The sum of fixed costs and variable costs.

Question 25

Short run cost concepts

Answer 25

Short run total costs (SRTC)- the cost function with capital fixed

Short run average cost (SRAC)- SRTC divided by output. How much does it cost on average to produce q units

Short run marginal cost (SRMC)- The change in SRTC when an extra unit is produced

Question 26

Facts about SR concepts

Answer 26

Initially MC declining as we have fixed cost as we produce more and more the fixed cost is only relevant for the first unit, so MC is only increase in variable cost.

SRMC increases due to diminishing marginal product of labour, too many cooks in the kitchen.

SRAC- declines at first as most of the total cost is from fixed cost as increase q small slope of variable costs being added. Short run fixed cost dilution, total cost of 100 as you increase quantity it’ll get smaller eventually increasing due to diminishing marginal product of labour.

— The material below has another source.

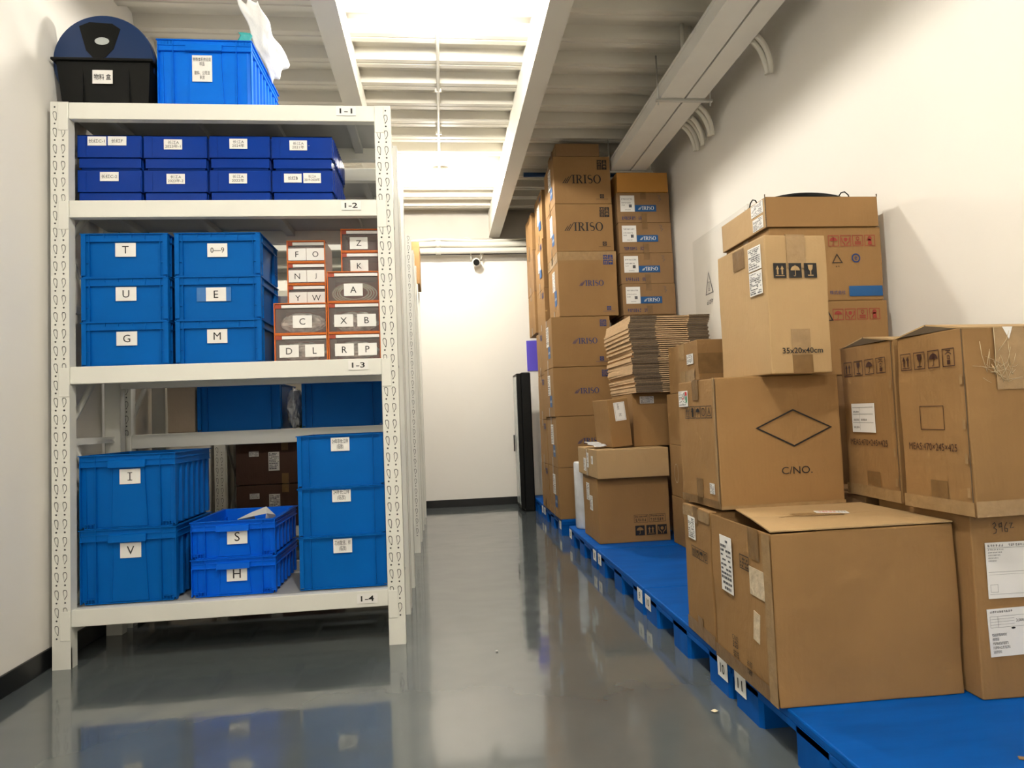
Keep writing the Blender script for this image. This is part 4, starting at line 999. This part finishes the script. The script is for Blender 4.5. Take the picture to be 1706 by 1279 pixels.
# open tray on top with cable coil inside
t = thing('carton_tray', 'shallow open brown carton on top of the stack holding a black coil', 'cardboard box', (1.455, 2.712, 1.795), 0)
W7, D7, H7 = .528, .455, .134
mb = MB(); e = .004
mb.box(0, 0, 0, W7, D7, e, 'kraft'); mb.box(0, 0, e, W7, e, H7, 'kraft'); mb.box(0, D7 - e, e, W7, D7, H7, 'kraft'); mb.box(0, e, e, e, D7 - e, H7, 'kraft_l'); mb.box(W7 - e, e, e, W7, D7 - e, H7, 'kraft')
mb.build('tray_body', t)
mb = MB(); mb.box(-.0035, 0, 0, -.0005, .004, H7 + .012, 'flute'); mb.box(W7 - .004, -.003, H7, W7, .0, H7 + .012, 'flute'); mb.build('torn_corner', t)
frL = face('left', W7, D7, H7)
paper_label(t, frL, .32, .075, .11, .055, 'lines', 51, name='shipping_label'); paper_label(t, frL, .33, .008, .095, .055, 'lines', 52, name='shipping_label')
t = thing('cable_coil', 'black cable coil lying in the open tray on top of the stack', 'cable', (1.720, 2.94, 1.802))
mb = MB()
for q in range(9):
    rr = .245 - .012 * (q % 3); zz = .022 + .016 * q
    mb.tube([(rr * math.cos(a), rr * math.sin(a) * .86, zz + .004 * math.sin(3 * a + q)) for a in [2 * math.pi * i / 56 for i in range(56)]], .0095, 'black', 8, closed=True)
mb.build('cable_loops', t)
mb = MB(); 
for a in (1.1, 3.4, 5.4):
    c_ = Vector((.236 * math.cos(a), .236 * math.sin(a) * .86, .086)); mb.tube([c_ + Vector((math.cos(a) * .034 * math.cos(b), math.sin(a) * .034 * math.cos(b), .088 * math.sin(b))) for b in [2 * math.pi * i / 14 for i in range(14)]], .003, 'black', 6, closed=True)
mb.build('cable_tie', t)

# column of cartons further back (aisle-side faces visible)
zz = P0
for k, h_ in enumerate((.309, .332, .329)):
    t = carton('medium brown carton with tape, %s in the column behind the diamond carton' % ('lowest', 'second from below', 'third from below')[k], 1.490, 3.66, zz, .50, .56, h_, 0, 'kraft', tape='x', group='column of cartons behind the diamond carton')
    if k == 1: decal(t, 'printed_mark', face('left', .5, .56, h_), STROKE(ELL(.12, .15, .035, .06, 16), .004, 'paperold'), .0016)
    zz += h_ + .001
W8, D8, H8 = .46, .50, .300
c8 = carton('brown taped carton with a small white sticker right behind the 35x20x40cm carton', 1.492, 3.66, zz, W8, D8, H8, 0, 'kraft', tape='x', tape_mt='ctape', drop=.1, tw=.09)
frL, frF = face('left', W8, D8, H8), face('front', W8, D8, H8)
paper_label(c8, frL, .33, .165, .10, .060, 'lines', 61, name='sticker'); strip(c8, 'packing_tape', frF, .0, .10, W8, .22, 'tape'); strip(c8, 'clear_tape', frL, .30, .005, .44, .13, 'ctape', lift=.0005)

# fourth pallet stack: box, wide flat box, leaning box, label box, flattened cartons
W9, D9, H9 = .488, .45, .433
c9 = carton('brown carton with black handling symbols at its lower right, on the fourth pallet', 1.008, 4.288, P0, W9, D9, H9, 0, 'kraft', tape=None, seam=False)
frF, frL = face('front', W9, D9, H9), face('left', W9, D9, H9)
decal(c9, 'printed_symbols', frF, sym_row(('umbrella', 'up', 'hands'), .245, .045, .064, .012, 'ink', 'kraft') + FRAME(.240, .128, .335, .180, .002) + FRAME(.345, .128, .455, .180, .002) + TXT('Do not roll', .287, .168, .012, .08, 'ink', 1, .02) + TXT('Fragile parts', .40, .168, .012, .09, 'ink', 1, .02) + squiggle(5, .25, .135, .075, .02, 'ink', 1) + squiggle(6, .352, .135, .09, .02, 'ink', 2), .0016)
paper_label(c9, frL, .12, .26, .09, .12, 'lines', 71, name='shipping_label'); paper_label(c9, frL, .22, .20, .08, .10, 'lines', 72, name='shipping_label')
W10, D10, H10 = .489, .60, .190
c10 = carton('wide flat brown carton on top of the symbol carton of the fourth pallet', .998, 4.225, P0 + H9 + .001, W10, D10, H10, 0, 'kraft_l', tape='x', tape_mt='ctape')
frL = face('left', W10, D10, H10)
paper_label(c10, frL, .30, .06, .06, .10, 'lines', 73, name='shipping_label'); paper_label(c10, frL, .44, .09, .05, .055, 'none', name='small_sticker', content=squiggle(3, .008, .01, .03, .03, 'paleink', 2)); paper_label(c10, frL, .20, .03, .07, .09, 'lines', 74, name='shipping_label')
ZT = P0 + H9 + H10 + .003
W11, D11, H11 = .150, .27, .325
c11 = carton('narrow brown carton leaning to the left on the wide flat carton', 1.135, 4.33, ZT + .003, W11, D11, H11, 9, 'kraft', tape=None, seam=True, amp=.002)
c11.rotation_euler = (0, math.radians(-4.2), math.radians(9))
paper_label(c11, face('front', W11, D11, H11), .045, .175, .08, .125, 'none', name='shipping_label', content=squiggle(5, .025, .075, .012, .042, 'ink', 1) + squiggle(3, .03, .03, .02, .02, 'ink', 5) + FRAME(.006, .006, .074, .119, .001, 'paleink'), tilt=2)
W12, D12, H12 = .30, .55, .366
c12 = carton('brown carton with a white label under the stack of flattened cartons', 1.312, 4.42, ZT, W12, D12, H12, 0, 'kraft', tape=None, seam=False)
paper_label(c12, face('front', W12, D12, H12), .055, .295, .10, .050, 'lines', 81, name='shipping_label')
carton('plain brown carton by the wall beside the label carton, under the flattened ones', 1.62, 4.42, P0, .42, .58, ZT - P0 + H12, 0, 'kraft_d', tape='x')
carton('brown carton under the label carton, behind the symbol carton of the fourth pallet', 1.508, 4.30, P0, .105, .11, .6, 0, 'kraft_d', tape=None, seam=False) if False else None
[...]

SRAC AND SRMC intersect at the minimum of the average cost.

Question 27

long run concepts

Answer 27

Ability to choose all factors of production

e.g Capital chosen optimally

LRTC- the cost-function where all factors of production are variable.

LRAC- LTRC divided by quantity

LRMC- The change in LRTC when an extra unit is produced

Question 28

how do long ans short run costs relatate

Answer 28

To find long run total cost for example what to choose from 1, 5 or 10 units of capital. For different level of output

0-A choose 1 unit as the black line is less than the green and blue

A-B as output increases, optimal to have 5 unit of capital as the blue line is lower than the black

Above B choose 10 as optimal cost.

Long run cost function, lowest line on all short run total costs.

Question 29

what cost function is bigger

Answer 29

SHORT RUN COST FUNCTION>LONG RUN COST FUNCTION

As in long run we sub away from expensive inputs.

Question 30

Firms cost minimisation problem

Answer 30

Firms cost minimisation problem- choose the amount of labour to minimise their costs where the amount of capital is a fixed parameter subject to the production function.